Work to be completed:
Return exactly the listing's lines, from its first line to the line holding "drop(-15.15, 2.15, 0.016, 'greyp', 'thin", ends included.
--------------------
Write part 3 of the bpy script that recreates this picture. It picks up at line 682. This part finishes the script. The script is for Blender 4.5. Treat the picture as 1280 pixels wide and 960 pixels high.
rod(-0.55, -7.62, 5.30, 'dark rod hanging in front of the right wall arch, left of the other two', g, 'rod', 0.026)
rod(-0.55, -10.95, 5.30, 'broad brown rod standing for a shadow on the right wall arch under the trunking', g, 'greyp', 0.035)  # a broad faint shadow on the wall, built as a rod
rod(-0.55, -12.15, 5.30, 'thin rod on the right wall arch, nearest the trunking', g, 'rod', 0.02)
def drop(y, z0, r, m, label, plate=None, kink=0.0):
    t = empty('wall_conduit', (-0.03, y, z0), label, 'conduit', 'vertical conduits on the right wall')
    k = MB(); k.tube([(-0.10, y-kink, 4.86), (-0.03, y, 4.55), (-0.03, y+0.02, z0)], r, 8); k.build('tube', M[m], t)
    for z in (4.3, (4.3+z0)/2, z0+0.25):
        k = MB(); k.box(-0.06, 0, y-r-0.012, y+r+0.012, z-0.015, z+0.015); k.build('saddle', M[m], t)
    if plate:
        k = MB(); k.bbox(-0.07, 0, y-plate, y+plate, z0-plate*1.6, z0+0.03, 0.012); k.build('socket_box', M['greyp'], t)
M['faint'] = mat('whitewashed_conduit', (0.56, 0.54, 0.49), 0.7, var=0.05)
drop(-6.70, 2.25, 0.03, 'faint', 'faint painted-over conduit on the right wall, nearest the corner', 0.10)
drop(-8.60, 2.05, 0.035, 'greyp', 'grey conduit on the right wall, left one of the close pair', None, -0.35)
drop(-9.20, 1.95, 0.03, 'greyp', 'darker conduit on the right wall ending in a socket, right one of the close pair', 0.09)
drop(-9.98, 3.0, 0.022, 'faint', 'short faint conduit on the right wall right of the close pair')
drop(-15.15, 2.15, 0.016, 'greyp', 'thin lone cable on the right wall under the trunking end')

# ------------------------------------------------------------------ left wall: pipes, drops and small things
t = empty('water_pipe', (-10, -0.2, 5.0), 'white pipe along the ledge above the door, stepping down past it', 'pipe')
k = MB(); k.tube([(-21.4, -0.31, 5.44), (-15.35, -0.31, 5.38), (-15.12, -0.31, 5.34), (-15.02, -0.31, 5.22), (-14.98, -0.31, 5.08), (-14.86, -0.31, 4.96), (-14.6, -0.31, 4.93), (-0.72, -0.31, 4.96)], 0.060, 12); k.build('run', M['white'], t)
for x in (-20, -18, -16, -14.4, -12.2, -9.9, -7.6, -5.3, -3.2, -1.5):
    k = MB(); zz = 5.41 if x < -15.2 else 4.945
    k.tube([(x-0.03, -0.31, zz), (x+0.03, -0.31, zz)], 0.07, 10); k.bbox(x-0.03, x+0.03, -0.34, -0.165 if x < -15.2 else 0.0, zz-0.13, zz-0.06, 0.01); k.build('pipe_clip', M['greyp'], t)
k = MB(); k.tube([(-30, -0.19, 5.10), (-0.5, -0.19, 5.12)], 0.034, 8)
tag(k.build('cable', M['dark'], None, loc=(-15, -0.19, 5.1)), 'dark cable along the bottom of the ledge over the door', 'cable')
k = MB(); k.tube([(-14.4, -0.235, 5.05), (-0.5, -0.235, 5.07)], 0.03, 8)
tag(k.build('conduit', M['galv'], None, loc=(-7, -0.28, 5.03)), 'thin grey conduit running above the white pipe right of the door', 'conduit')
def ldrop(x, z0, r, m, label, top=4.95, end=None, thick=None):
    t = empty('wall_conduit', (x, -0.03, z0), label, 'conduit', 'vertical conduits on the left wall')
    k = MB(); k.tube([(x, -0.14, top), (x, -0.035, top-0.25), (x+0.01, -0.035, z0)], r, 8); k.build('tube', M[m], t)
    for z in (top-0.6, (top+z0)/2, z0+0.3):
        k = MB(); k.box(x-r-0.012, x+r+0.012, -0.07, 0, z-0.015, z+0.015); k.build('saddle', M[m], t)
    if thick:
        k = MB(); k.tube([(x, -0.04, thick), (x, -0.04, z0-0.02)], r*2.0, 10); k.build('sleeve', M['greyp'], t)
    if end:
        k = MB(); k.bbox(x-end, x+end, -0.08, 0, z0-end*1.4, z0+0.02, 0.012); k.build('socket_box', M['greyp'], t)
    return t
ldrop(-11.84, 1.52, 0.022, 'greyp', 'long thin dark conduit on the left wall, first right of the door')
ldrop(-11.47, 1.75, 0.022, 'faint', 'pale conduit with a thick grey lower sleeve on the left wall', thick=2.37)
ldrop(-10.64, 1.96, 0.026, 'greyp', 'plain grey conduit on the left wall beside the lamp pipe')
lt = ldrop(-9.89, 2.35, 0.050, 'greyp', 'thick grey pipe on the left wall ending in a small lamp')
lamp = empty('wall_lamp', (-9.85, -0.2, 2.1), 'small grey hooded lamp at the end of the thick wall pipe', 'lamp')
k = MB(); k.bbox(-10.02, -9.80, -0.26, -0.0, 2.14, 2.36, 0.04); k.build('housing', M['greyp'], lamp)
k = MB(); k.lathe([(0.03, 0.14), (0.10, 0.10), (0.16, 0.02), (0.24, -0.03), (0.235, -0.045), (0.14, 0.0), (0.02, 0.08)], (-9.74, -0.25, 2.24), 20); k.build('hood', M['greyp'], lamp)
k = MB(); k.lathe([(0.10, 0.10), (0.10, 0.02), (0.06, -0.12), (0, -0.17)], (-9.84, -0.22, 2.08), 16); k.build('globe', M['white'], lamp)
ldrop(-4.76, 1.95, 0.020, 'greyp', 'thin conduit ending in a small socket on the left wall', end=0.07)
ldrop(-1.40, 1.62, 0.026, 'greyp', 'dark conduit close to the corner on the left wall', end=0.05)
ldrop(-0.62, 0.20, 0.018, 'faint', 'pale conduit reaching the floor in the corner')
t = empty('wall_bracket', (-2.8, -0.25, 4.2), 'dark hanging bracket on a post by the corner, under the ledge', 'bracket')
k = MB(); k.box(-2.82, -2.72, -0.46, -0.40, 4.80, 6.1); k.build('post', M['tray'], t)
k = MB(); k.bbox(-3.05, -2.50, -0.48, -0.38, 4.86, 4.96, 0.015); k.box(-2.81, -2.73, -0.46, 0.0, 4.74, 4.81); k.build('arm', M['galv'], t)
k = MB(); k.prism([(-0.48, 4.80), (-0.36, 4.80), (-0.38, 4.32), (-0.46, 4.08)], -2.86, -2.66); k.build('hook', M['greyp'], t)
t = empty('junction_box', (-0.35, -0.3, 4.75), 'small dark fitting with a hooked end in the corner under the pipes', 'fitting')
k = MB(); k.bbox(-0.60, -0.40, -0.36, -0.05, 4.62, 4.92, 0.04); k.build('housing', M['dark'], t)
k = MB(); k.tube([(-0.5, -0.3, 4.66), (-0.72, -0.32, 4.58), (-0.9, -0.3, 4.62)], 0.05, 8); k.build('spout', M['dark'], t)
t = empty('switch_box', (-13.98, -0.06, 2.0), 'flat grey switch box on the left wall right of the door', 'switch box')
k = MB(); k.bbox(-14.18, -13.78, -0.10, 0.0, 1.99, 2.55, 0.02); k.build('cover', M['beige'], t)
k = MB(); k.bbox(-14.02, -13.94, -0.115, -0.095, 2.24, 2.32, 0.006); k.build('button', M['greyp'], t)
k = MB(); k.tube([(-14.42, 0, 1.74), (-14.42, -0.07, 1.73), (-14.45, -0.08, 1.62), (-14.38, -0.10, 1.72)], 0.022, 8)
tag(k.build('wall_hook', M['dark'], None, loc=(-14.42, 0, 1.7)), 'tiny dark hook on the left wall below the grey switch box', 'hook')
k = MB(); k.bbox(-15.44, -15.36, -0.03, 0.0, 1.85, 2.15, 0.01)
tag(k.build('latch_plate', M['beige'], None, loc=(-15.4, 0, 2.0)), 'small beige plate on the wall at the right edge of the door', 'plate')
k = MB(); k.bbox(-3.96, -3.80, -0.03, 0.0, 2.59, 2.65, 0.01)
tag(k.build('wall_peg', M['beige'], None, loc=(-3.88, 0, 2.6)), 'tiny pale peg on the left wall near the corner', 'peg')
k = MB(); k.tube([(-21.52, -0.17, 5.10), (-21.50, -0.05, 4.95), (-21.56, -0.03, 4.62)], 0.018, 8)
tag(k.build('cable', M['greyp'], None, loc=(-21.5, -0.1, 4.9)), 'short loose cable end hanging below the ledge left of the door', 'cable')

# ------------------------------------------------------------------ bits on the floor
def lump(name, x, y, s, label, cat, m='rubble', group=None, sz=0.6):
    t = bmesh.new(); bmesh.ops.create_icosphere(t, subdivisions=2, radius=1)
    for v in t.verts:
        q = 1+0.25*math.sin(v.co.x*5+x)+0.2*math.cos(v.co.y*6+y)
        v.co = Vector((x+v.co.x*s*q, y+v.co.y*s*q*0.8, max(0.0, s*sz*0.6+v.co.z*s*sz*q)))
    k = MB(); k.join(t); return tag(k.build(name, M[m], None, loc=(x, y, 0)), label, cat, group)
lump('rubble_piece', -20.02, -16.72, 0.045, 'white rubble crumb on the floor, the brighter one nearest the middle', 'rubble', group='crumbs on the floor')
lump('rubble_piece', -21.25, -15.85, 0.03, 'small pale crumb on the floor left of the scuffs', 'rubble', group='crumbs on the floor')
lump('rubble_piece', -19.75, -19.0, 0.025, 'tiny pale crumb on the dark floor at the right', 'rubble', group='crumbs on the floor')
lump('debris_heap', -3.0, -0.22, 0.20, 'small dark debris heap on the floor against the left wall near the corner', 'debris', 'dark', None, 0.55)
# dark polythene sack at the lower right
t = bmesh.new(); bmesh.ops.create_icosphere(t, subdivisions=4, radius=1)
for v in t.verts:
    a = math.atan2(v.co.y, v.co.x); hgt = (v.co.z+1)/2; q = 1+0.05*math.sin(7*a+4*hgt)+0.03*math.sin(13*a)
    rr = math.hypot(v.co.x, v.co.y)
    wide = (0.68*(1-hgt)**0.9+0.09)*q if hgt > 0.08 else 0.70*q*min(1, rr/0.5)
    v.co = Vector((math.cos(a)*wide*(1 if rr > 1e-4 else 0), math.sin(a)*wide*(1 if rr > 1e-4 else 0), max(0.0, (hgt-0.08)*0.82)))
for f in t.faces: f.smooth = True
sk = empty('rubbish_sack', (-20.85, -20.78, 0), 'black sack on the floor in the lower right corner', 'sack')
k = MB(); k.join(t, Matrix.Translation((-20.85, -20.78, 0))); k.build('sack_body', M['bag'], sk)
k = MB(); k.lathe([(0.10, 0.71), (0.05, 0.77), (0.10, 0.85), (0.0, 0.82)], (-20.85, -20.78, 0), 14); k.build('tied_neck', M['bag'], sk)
--------------------
Result of this exercise:
Write part 3 of the bpy script that recreates this picture. It picks up at line 682. This part finishes the script. The script is for Blender 4.5. Treat the picture as 1280 pixels wide and 960 pixels high.
rod(-0.55, -7.62, 5.30, 'dark rod hanging in front of the right wall arch, left of the other two', g, 'rod', 0.026)
rod(-0.55, -10.95, 5.30, 'broad brown rod standing for a shadow on the right wall arch under the trunking', g, 'greyp', 0.035)  # a broad faint shadow on the wall, built as a rod
rod(-0.55, -12.15, 5.30, 'thin rod on the right wall arch, nearest the trunking', g, 'rod', 0.02)
def drop(y, z0, r, m, label, plate=None, kink=0.0):
    t = empty('wall_conduit', (-0.03, y, z0), label, 'conduit', 'vertical conduits on the right wall')
    k = MB(); k.tube([(-0.10, y-kink, 4.86), (-0.03, y, 4.55), (-0.03, y+0.02, z0)], r, 8); k.build('tube', M[m], t)
    for z in (4.3, (4.3+z0)/2, z0+0.25):
        k = MB(); k.box(-0.06, 0, y-r-0.012, y+r+0.012, z-0.015, z+0.015); k.build('saddle', M[m], t)
    if plate:
        k = MB(); k.bbox(-0.07, 0, y-plate, y+plate, z0-plate*1.6, z0+0.03, 0.012); k.build('socket_box', M['greyp'], t)
M['faint'] = mat('whitewashed_conduit', (0.56, 0.54, 0.49), 0.7, var=0.05)
drop(-6.70, 2.25, 0.03, 'faint', 'faint painted-over conduit on the right wall, nearest the corner', 0.10)
drop(-8.60, 2.05, 0.035, 'greyp', 'grey conduit on the right wall, left one of the close pair', None, -0.35)
drop(-9.20, 1.95, 0.03, 'greyp', 'darker conduit on the right wall ending in a socket, right one of the close pair', 0.09)
drop(-9.98, 3.0, 0.022, 'faint', 'short faint conduit on the right wall right of the close pair')
drop(-15.15, 2.15, 0.016, 'greyp', 'thin lone cable on the right wall under the trunking end')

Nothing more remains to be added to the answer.